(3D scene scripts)

— Begin —

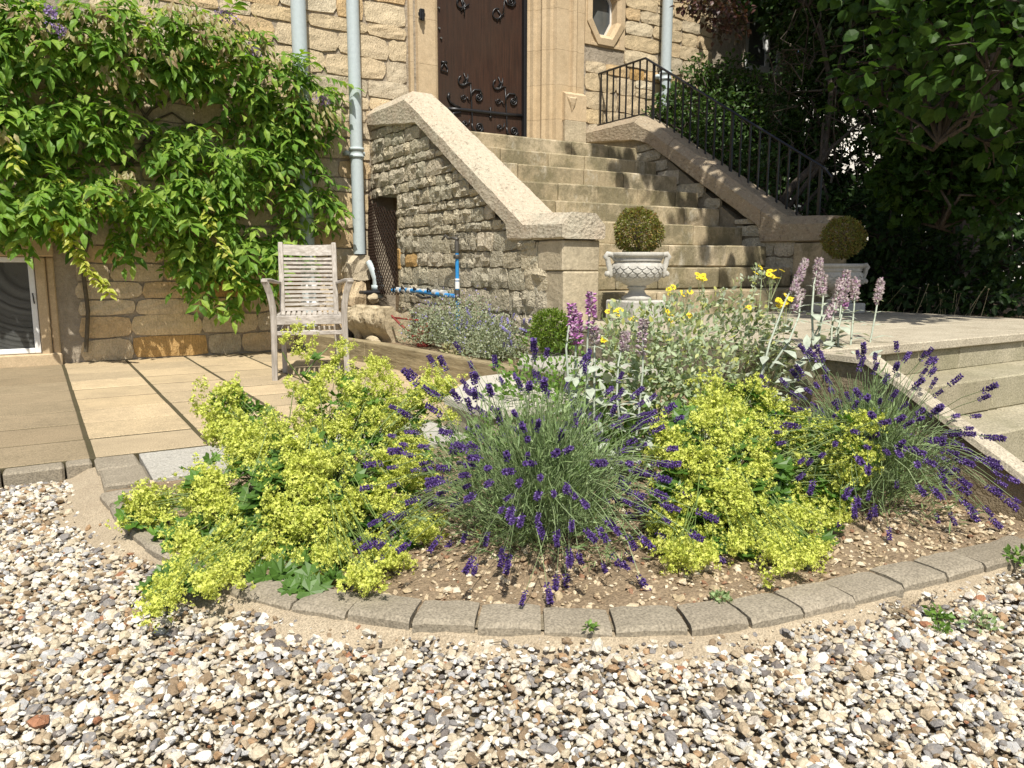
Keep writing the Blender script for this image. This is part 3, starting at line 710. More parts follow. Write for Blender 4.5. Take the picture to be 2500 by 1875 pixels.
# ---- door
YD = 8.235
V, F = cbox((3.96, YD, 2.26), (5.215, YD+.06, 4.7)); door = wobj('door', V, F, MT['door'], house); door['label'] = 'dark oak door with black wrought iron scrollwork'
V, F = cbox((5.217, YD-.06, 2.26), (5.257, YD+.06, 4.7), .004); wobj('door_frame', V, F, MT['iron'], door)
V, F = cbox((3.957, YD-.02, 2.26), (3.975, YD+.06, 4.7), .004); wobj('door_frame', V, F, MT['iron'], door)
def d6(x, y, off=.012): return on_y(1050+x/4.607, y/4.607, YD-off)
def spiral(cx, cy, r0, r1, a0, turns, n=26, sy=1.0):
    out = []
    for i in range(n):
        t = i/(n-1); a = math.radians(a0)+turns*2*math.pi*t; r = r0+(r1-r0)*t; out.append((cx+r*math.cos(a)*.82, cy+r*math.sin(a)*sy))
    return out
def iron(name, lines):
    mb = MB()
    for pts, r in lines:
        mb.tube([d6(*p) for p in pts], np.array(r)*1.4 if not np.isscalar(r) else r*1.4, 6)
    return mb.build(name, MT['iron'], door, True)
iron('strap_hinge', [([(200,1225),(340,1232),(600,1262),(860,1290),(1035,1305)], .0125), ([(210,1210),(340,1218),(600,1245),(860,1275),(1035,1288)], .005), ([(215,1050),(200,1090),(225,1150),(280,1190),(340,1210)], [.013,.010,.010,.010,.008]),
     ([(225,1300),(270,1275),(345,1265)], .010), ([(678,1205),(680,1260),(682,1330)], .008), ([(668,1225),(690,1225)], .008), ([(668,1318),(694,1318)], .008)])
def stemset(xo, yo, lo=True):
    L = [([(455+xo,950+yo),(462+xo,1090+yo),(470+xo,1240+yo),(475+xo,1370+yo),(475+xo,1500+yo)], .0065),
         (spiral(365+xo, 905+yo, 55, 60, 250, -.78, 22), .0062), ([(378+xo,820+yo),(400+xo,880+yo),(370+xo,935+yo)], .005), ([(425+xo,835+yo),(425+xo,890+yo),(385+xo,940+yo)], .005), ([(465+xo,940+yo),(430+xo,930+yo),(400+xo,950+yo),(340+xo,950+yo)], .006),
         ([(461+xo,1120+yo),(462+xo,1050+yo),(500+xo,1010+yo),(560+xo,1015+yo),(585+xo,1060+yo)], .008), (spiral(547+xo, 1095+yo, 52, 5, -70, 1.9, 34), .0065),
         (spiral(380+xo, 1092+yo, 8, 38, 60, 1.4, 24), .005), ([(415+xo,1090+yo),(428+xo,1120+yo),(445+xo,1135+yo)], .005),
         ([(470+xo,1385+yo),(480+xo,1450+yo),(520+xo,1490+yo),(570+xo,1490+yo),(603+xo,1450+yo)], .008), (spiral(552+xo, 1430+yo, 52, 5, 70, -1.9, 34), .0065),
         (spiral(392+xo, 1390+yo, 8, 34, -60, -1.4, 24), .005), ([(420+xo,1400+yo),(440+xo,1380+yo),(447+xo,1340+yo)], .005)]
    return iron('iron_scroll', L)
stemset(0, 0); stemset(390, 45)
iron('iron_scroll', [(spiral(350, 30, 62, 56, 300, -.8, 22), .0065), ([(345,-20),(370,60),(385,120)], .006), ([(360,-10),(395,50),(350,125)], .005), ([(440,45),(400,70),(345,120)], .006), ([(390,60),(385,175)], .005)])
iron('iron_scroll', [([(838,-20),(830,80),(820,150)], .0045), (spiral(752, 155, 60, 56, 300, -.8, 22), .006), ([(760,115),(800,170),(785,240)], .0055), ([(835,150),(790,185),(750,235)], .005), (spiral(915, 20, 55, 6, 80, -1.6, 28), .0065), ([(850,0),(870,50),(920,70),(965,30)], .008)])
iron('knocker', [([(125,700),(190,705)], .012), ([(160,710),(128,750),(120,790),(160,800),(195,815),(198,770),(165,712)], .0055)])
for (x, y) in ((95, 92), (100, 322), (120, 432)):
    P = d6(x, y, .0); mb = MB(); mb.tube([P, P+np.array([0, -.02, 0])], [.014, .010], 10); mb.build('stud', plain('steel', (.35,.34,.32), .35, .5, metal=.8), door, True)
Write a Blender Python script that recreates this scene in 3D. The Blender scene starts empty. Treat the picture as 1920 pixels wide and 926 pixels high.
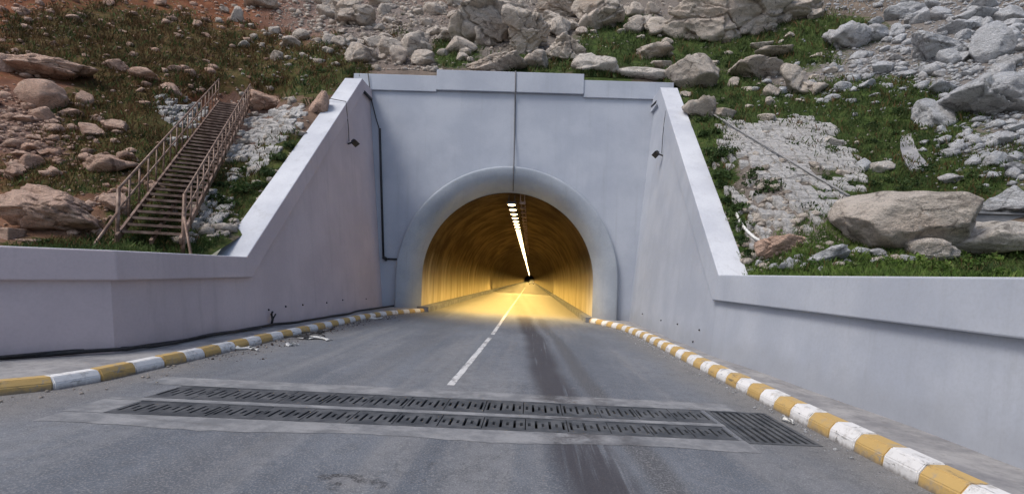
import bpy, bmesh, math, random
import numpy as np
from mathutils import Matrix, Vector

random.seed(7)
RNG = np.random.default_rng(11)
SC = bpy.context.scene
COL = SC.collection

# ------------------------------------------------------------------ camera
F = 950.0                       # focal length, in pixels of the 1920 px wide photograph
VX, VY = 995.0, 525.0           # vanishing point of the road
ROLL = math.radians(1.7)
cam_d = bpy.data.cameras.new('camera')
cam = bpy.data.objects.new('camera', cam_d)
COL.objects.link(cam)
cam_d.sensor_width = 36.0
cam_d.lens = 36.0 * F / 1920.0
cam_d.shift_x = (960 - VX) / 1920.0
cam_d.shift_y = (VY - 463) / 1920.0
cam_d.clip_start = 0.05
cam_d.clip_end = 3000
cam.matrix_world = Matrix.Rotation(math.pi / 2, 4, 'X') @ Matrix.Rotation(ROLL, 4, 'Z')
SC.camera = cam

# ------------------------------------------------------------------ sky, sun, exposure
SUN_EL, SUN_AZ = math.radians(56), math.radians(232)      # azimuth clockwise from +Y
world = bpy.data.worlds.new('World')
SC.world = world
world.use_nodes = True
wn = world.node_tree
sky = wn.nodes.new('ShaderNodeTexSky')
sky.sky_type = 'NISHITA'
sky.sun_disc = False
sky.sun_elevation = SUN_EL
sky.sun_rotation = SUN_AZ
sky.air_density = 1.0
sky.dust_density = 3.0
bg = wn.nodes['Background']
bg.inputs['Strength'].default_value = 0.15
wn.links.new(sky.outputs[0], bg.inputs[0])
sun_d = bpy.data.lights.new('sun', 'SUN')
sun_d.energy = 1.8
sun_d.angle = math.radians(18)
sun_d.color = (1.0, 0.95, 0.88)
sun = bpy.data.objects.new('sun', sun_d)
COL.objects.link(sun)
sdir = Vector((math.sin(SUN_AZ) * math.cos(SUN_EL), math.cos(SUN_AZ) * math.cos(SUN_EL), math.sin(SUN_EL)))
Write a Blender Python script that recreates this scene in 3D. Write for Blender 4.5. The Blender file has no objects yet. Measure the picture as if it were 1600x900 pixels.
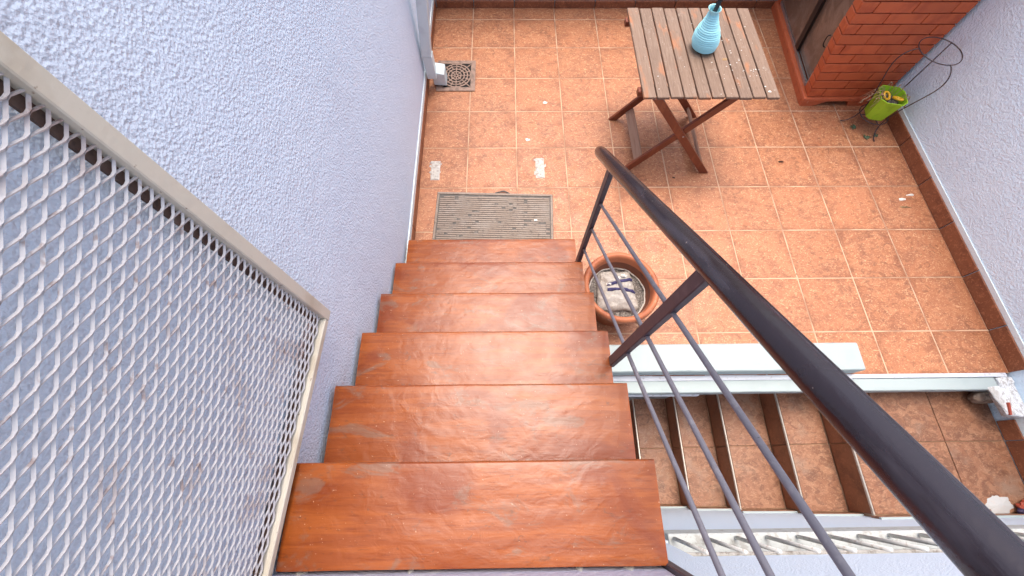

— End —

▶ DIRECTIONS
Report the number of lines of the listing above that hold the string "Write", with no other text.

▶ CORRECT RESPONSE
3